Ganz abgesehen davon, dass ein in Beton gegossener Streit eher mit handfesten Interventionen als mit einem fairen Umgang aufzulösen ist, mag sich der Leser wundern: "Hat der erkennende Richter nicht auch einen Schlichtungsauftrag? Schütten die Parteien nicht auch dort ihr Herz aus? Findet vor Gericht kein fairer Umgang statt?". Vielleicht würde der Leser besser verstehen worum es geht, wenn die Vermittlung und die Nutzenausrichtung in den Vordergrund gestellt werden. Wann, wie und dass dies möglich wird, hängt mit der Verwirklichung des Erkenntnisprozesses zusammen und ist nicht von Keksen und atmosphärischen Überlegungen abhängig.

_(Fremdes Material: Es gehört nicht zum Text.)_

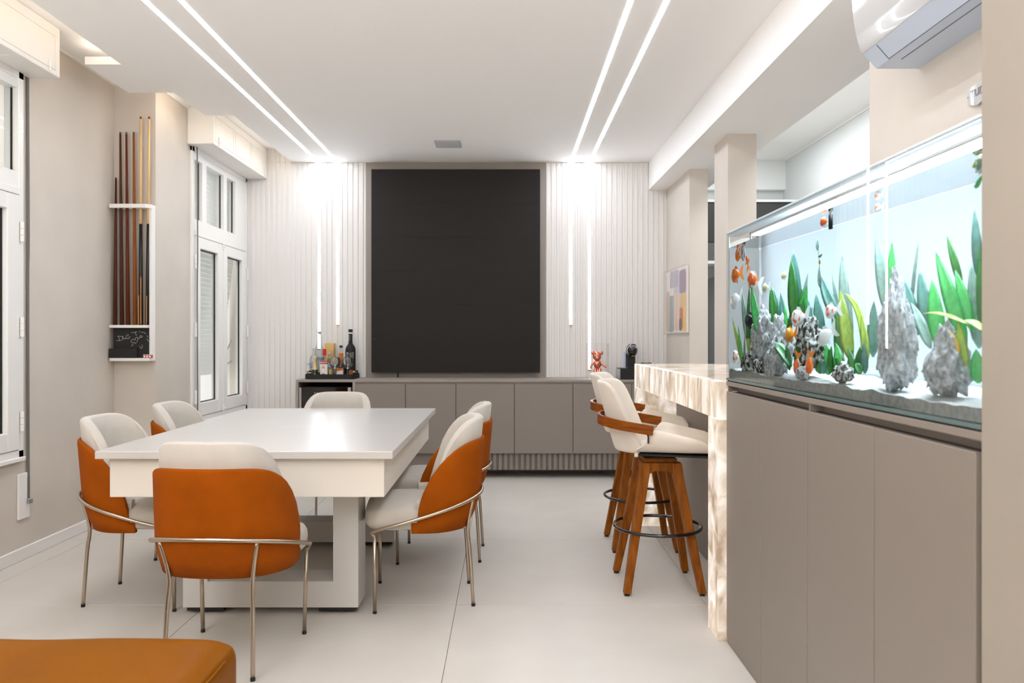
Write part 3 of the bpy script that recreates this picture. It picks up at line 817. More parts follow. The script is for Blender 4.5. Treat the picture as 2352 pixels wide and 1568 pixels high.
# ================================================================ LEATHER POUF
def pouf():
    x0, x1, y0, y1, z1, r = -2.5, -.726, 1.15, 2.135, .462, .055
    b = B(); box(b, x0, x1, y0, y1, .06, z1)
    bmesh.ops.subdivide_edges(b, edges=b.edges[:], cuts=30, use_grid_fill=True)
    cx, cy, cz = (x0+x1)/2, (y0+y1)/2, (.06+z1)/2; hx, hy, hz = (x1-x0)/2, (y1-y0)/2, (z1-.06)/2
    for v in b.verts:
        p = v.co; q = Vector((max(-hx+r, min(hx-r, p.x-cx)), max(-hy+r, min(hy-r, p.y-cy)), max(-hz+r, min(hz-r, p.z-cz))))
        d = Vector((p.x-cx, p.y-cy, p.z-cz))-q
        if d.length > 1e-6: d = d.normalized()*r
        v.co = Vector((cx, cy, cz))+q+d
        if p.z > z1-.08:
            f = 1-max(abs(p.x-cx)/hx, abs(p.y-cy)/hy)**4
            v.co.z += .022*f+.010*mnoise.noise(Vector((p.x*3, p.y*3, 1)))+f*.007*mnoise.noise(Vector(((p.x+p.y)*9, (p.x-p.y)*3, 4)))
            v.co.z -= .014*math.exp(-((v.co.x+1.88)/.05)**2)*(1 if v.co.z > z1-.03 else 0)
    return b
t = thing('leather_pouf', 'large cognac leather pouf cut off at the bottom corner of the picture', 'pouf', (-1.62, 1.64, 0))
o = obj('cushion', pouf(), M['leather'], t, smooth=True); modify(o, 'SUBSURF', levels=2, render_levels=2)
pts = [(-.729, y, .440+.004*math.sin(y*9)) for y in [1.2+.09*k for k in range(10)]]
obj('seam', tube(B(), smooth_path(pts, 3), .0035, 6), M['leather'], t, smooth=True)
obj('base', bx(-2.46, -.79, 1.19, 2.09, .0, .07), M['matte_black'], t)
# ================================================================ CUE RACK ON THE PILASTER
rk = thing('cue_rack', 'white wall rack holding the billiard cues, with a small blackboard below', 'rack', (-2.63, 5.46, 1.11))
RX0, RX1, RY0, RY1 = -2.770, -2.4895, 5.405, 5.499
ZS, ZR, ZL = 1.3615, 2.180, 1.131       # cue shelf top, rail underside, bottom ledge top
b = B()
pts = [(RX0, RY0+.022), (RX0, RY0), (RX1-.03, RY0), (RX1-.008, RY0+.022)]
poly_prism(b, pts, 'z', ZR, ZR+.027)                          # front lip; the cues stand in the slot behind it
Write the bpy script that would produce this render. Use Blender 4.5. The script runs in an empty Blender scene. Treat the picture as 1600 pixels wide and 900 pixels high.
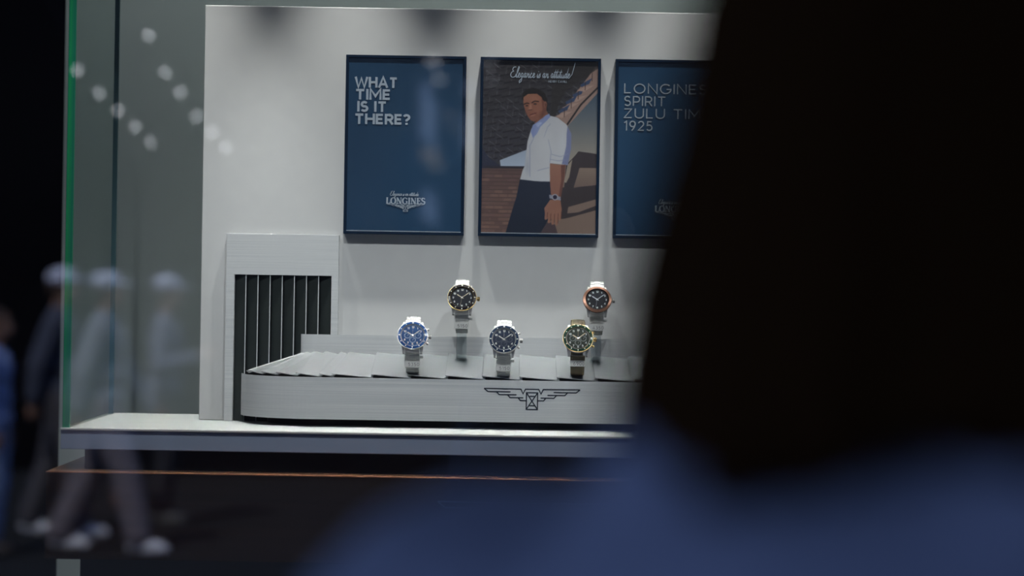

Für Mediatoren mögen Trendhinweise interessant sein, die leider nicht mit Zahlen belegt wurden. So enthält der Artikel folgende Hinweise:

  1. Seit 2016 wird eine starke Zunahme von Mediationen registriert
  2. Über drei Viertel der Mediationen enden mit einer einvernehmliche Lösung
  3. In diesem Jahr war nur in zwei Fällen eine Streitschlichtung gescheitert


Wenn jetzt von Streitschlichtung die Rede ist interessiert sich der Fachmann dafür, mit welcher Methode der Güterichter vorgegangen war. Er ist methodisch nicht an die Mediation gebunden, sondern kann auch eine Schlichtung anwenden. Die starke Zunahme und das genannte Erfolgsergebnis stimmen nicht mit der Mediationsgesetz-Evaluierung überein. Der Fachmann wird sich also dafür interessieren, was die Mediation am Amtsgericht in Schleswig im Vergleich zu anderen Güterichterverhandlungen so erfolgreich macht. Es ist allerdings nachvollziehbar, wenn auf derartige Details in einem lokalen Presseartikel nicht eingegangen wird.

Ungenauigkeiten

Als ungenau ist auf die Verwendung des Begriffs Mediationsverfahren hinzuweisen, will die Güterichter Verhandlung keine Mediation iSd Mediationsgesetzes ist. Hier wird die Methgode der Mediation angewendet. Auch ist die Mediation kein Unterfall der Schlichtung.